Para mim, tramas com diamante engolido sempre trarão mais problemas do que solução. Se o diamante for pequeno demais, ele não tem valor. Se for grande, ninguém consegue engolir. Então tem que se inventar e explicar, antes de tudo, que se trata de um diamante único e raro, para ser engolível. Em "Aves de Rapina" o diamante tem uma inscrição interna com as contas bancárias de uma ordem mafiosa ou algo assim. Sim, forçadíssimo. Outro problema: achar uma ação natural e plausível que faça alguém engolir um diamante. Se for de forma voluntária, você determina de cara que seu personagem ou é meio estúpido ou irresponsável. No filme da DC a menina engole porque... bem, porque ela quis. Sim, é esse o nível.

Se o diamante for engolido de forma involuntária, até passa. Mas como fazer alguém engolir um diamante sem querer? A idéia mais clássica é aproveitar o famoso teste de autenticidade de um diamante colocando-o em um copo d'agua. Dizem que diamantes de verdade afundam e os falsos boiam, sei lá se é fato. Alguém toma a água do copo e engole a pedra, mas... se há dúvidas do valor do diamante, é porque ele não vale tanto a pena assim, e isso retira a pressão da história. Enfim, o "diamante engolido" tornou-se um daqueles graais de roteiristas novatos, que querem fazer a idéia funcionar a todo custo para demonstrar que dominam o ofício, um desafio, mas apenas revela seu amadorismo. Há muito se sabe que não funciona direito, que não passa de um fraquíssimo mcguffin.

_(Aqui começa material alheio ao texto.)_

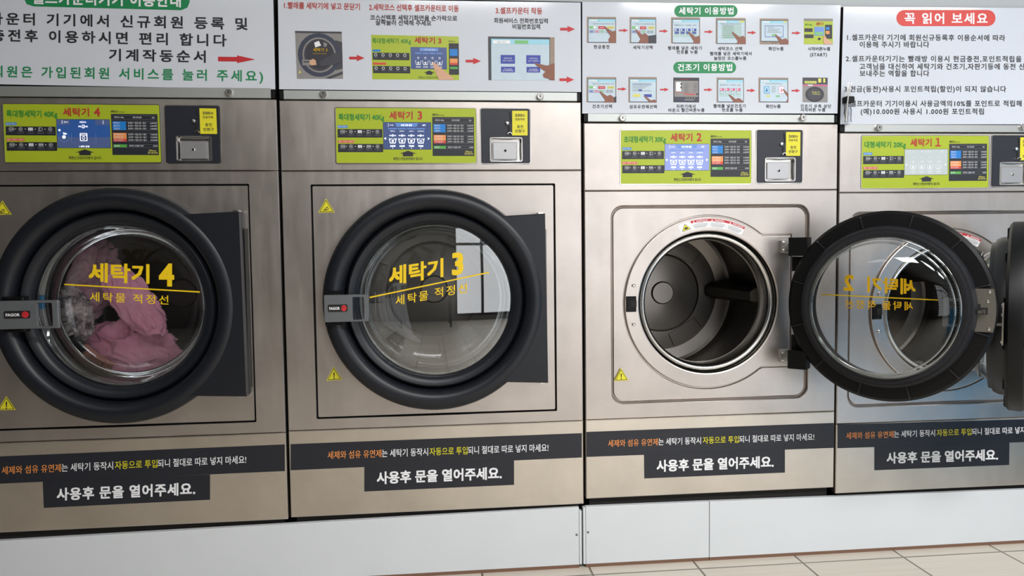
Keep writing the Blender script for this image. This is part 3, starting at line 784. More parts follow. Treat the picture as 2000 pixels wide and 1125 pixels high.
# ---------------------------------------------------------------- bodies
def body(k):
    m = M[k]; x0, x1 = m['x0'], m['x1']; c = m['c']
    root = thing('washing_machine', m['label'], 'washing machine', ((x0+x1)/2, .45, m['bot']), 'stainless washing machines in a row')
    b = MB(); b.box(x0+.004, x1-.004, .018, .93, m['bot']+.01, m['top']-.003, 0, skip=('f',))
    b.build('cabinet', paint('cabinet_dark_steel', '2c2b2a', .6, .6), root)
    # fascia with an opening for the coin unit
    cu = avg_rect(COIN[k]); hole = rrect(cu[0]-.003, cu[1]-.003, cu[2]+.003, cu[3]+.003, .008)
    cc = ((cu[0]+cu[2])/2, (cu[1]+cu[3])/2)
    fo = [(x0, m['s1']+.0012), (x1, m['s1']+.0012), (x1, m['top']), (x0, m['top'])]
    def inset(p, d): return [(x+(d if x < (x0+x1)/2 else -d), z+(d if z < (p[0][1]+p[2][1])/2 else -d)) for x, z in p]
    fi = inset(fo, .0025)
    an = angles_for(cc, [fo, fi, hole], 32)
    b = MB(); b.rings([star_ring(cc, an, rf_poly(fo, cc), .03), star_ring(cc, an, rf_poly(fo, cc), .0025), star_ring(cc, an, rf_poly(fi, cc), 0), star_ring(cc, an, rf_poly(hole, cc), 0), star_ring(cc, an, rf_poly(hole, cc), .012)])
    b.build('fascia_panel', STEEL, root, smooth=30)
    # lower panel
    b = MB(); b.box(x0, x1, 0, .03, m['bot'], m['s2']-.0012, 0, .0025); b.build('lower_panel', STEEL_FLOOR_LIT, root, smooth=30)
    b = MB(); b.box(x0+.015, x1-.015, .021, .06, .181, m['bot']+.005); b.box(x0+.03, x1-.03, .06, .9, .181, m['bot'])
    b.build('base_frame', paint('grimy_base', '1b1714', .85, 0, .4, 60), root)
    # front panel
    po = [(x0, m['s2']+.0008), (x1, m['s2']+.0008), (x1, m['s1']-.0012), (x0, m['s1']-.0012)]
    pi = inset(po, .0025)
    b = MB()
    if k in (3, 4):
        q = {4: ((-52, 360.3), (486.6, 360), (500.5, 823.5), (-38, 844)), 3: ((606.2, 360), (1084.7, 358.7), (1087, 802.5), (618.7, 818.7))}[k]
        r = avg_rect(q)
        w1 = rrect(r[0], r[1], r[2], r[3], .004, 3); w2 = rrect(r[0]+.0045, r[1]+.0045, r[2]-.0045, r[3]-.0045, .004, 3)
        hr = lambda a: m['R']*.80
        an = angles_for(c, [po, pi, w1, w2], 120)
        fo_, fi_, f1, f2 = rf_poly(po, c), rf_poly(pi, c), rf_poly(w1, c), rf_poly(w2, c)
        b.rings([star_ring(c, an, fo_, .03), star_ring(c, an, fo_, .0025), star_ring(c, an, fi_, 0), star_ring(c, an, f1, 0, .001), star_ring(c, an, f1, .001), star_ring(c, an, f1, .014),
                 star_ring(c, an, f2, .014), star_ring(c, an, f2, .0045), star_ring(c, an, f2, .003, -.0015), star_ring(c, an, hr, .003), star_ring(c, an, hr, .03)],
                mats=[0, 0, 0, 0, 1, 1, 1, 0, 0, 0])
        b.build('front_panel', [STEEL, GAP], root, smooth=30)
    else:
        if k == 2: r = avg_rect(((1194.4, 401.5), (1579.5, 400.2), (1577.5, 777), (1195, 789)))
        else: r = avg_rect(((1660, 413), (2050, 413), (2050, 782), (1656, 796)))
        w1 = rrect(r[0], r[1], r[2], r[3], .040, 8); w2 = rrect(r[0]+.007, r[1]+.007, r[2]-.007, r[3]-.007, .034, 8)
        rg = {2: .289, 1: .280}[k]; rh = {2: .240, 1: .232}[k]
        zt = .222 if k == 2 else .215; xr = .287 if k == 2 else .27
        def imp(d):
            rc = rf_poly([(c[0], c[1]-zt+d), (c[0]+xr-d, c[1]-zt+d), (c[0]+xr-d, c[1]+zt-d), (c[0], c[1]+zt-d)], c)
            def f(a):
                rr = rg-d
                if math.cos(a) > .02: return max(rr, rc(a))
                return rr
            return f
        an = angles_for(c, [po, pi, w1, w2, [(c[0]+xr, c[1]+zt), (c[0]+xr, c[1]-zt)]], 180)
        fo_, fi_, f1, f2 = rf_poly(po, c), rf_poly(pi, c), rf_poly(w1, c), rf_poly(w2, c)
        h_ = lambda a: rh
        b.rings([star_ring(c, an, fo_, .03), star_ring(c, an, fo_, .0025), star_ring(c, an, fi_, 0), star_ring(c, an, f1, 0, .003), star_ring(c, an, f1, .002, .0005), star_ring(c, an, f1, .012, -.0015), star_ring(c, an, f1, .021, -.003),
                 star_ring(c, an, f2, .019, -.0005), star_ring(c, an, f2, .0095, -.0025), star_ring(c, an, imp(-.0065), .0095), star_ring(c, an, imp(-.0045), .018), star_ring(c, an, imp(-.001), .018), star_ring(c, an, imp(.001), .0048), star_ring(c, an, imp(.003), .0038),
                 star_ring(c, an, h_, .0038, .004), star_ring(c, an, h_, .0050, .001), star_ring(c, an, h_, .0085, 0), star_ring(c, an, h_, .013, .002)])
        b.build('front_panel', STEEL, root, smooth=14)
    return root

ROOT = {}
for k in (4, 3, 2, 1):
    root = body(k); ROOT[k] = root
    control_label(k, root)
    coin_unit(k, root, None)
    make_drum(k, root, {4: .10, 3: .10, 2: .045, 1: .045}[k], {4: .262, 3: .255, 2: .213, 1: .206}[k], {4: .55, 3: -.12, 2: .03, 1: .5}[k])

# notices on the lower panels
def notice(k, strip, plate, segs, y0, y1, h, ptext, ph):
    root = ROOT[k]
    s = Sheet(on_front(-.0002)); s.poly(strip, STRIP, 1)
    xa, xb = segs[0][1], segs[-1][2]
    for t, a, b, mat in segs:
        f = lambda x: y0+(y1-y0)*(x-xa)/(xb-xa)
        s.text(t, a, f(a), b, f(b), h, mat, .008, 2, 1.1)
    s.done('notice_strip', root)
    s = Sheet(on_front(-.0008)); s.poly(plate, STRIP, 1)
    s.text('사용후 문을 열어주세요.', *ptext, ph, WHITEP, .03, 2, 1.1)
    s.done('notice_plate', root)
def segs(*x):
    return [('세제와 섬유 유연제', x[0], x[1], ORANGE), ('는 세탁기 동작시', x[1]+1, x[2]-3, WHITEP), ('자동으로 투입', x[3], x[4], BRIGHTY), ('되니 절대로 따로 넣지 마세요!', x[4]+1, x[5], WHITEP)]
notice(4, [(-104, 895.8), (556, 868), (556.5, 920), (-104, 949.3)], [(83.5, 941), (410, 927), (410, 976), (85.5, 992)], segs(3.5, 119.5, 224, 224.5, 307.5, 481), 918.7, 897.3, 16.5, (111, 965.5, 381.5, 954), 25)
notice(3, [(567.5, 867.5), (1136.5, 846), (1136.5, 893.5), (567.7, 918.5)], [(711.5, 911), (1004, 898.5), (1004, 947), (711.5, 960)], segs(640, 745, 839, 839, 913, 1071), 889, 874, 16, (736, 933.5, 980, 923.5), 24.5)
notice(2, [(1145, 843.6), (1628.5, 826), (1628.5, 874.7), (1145, 892.5)], [(1258, 888), (1533, 877), (1533, 923), (1258.5, 934.5)], segs(1187.5, 1285, 1372, 1372.5, 1443, 1590), 866, 853, 14.5, (1282.5, 910, 1511, 901.5), 23.5)
notice(1, [(1635.5, 829), (2060, 817.5), (2060, 861.5), (1635.5, 875.5)], [(1708, 873), (1971.5, 862), (1971, 908), (1708, 918.5)], segs(1652.5, 1745, 1829, 1829.5, 1897, 2040), 851, 838.5, 14, (1731.5, 894.5, 1949, 888), 22.5)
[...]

Pessoalmente acho que é uma grande pegadinha, uma grande sacanagem para a posteridade, deixada por Billy Wilder. O "diamante engolido" não rende, e não renderá nunca, por um único motivo só: a idéia é uma merda. Não à toa está na trama principal de "Aves de Rapina". Porém, dado o ânimo da crítica, deve ter sido outro exercício de linguagem. Afinal, assim como o diamante, o filme também é difícil de engolir.